O cancelamento dos títulos vai evitar a criação de seis mil processos para o cancelamento dos títulos que podem durar infinitos anos no tribunal já sobrecarregado. Com o indeferimento da desembargadora Maria Rita Lima Xavier, a comissão recorreu ao Conselho Nacional de Justiça (CNJ) para que o mesmo defira pelo cancelamento dos títulos falsos.
Felício Pontes Jr, procurador da República e representante do MPF na comissão, argumenta que os indícios de fraude são evidentes demais para ficarem esperando processo judicial.

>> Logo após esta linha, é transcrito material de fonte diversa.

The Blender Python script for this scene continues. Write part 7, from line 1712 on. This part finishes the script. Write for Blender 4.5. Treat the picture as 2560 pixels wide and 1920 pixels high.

O pedido de cancelamento dos títulos é subscrito pelo Ministério Público do Estado, Instituto de Terras do Pará (ITERPA) e a Procuradoria Geral do Estado (PGE) e foi enviado ao CNJ através dos Correios no mesmo dia de apresentação dos dados.
Entre os episódios de grilagem mais famosos do Pará está o do “fantasma” Carlos Medeiros, ente jurídica e fisicamente inexistente que acumula 167 títulos de terra irregulares. Todos os títulos de Medeiros que somam 1,8 milhões de hectares estão bloqueados. As terras se espraiam em dez municípios paraenses. A mesma situação nubla os empreendimentos da Agropecuária Santa Bárbara Xinguara S/A., no sudeste do estado, do banqueiro Daniel Dantas.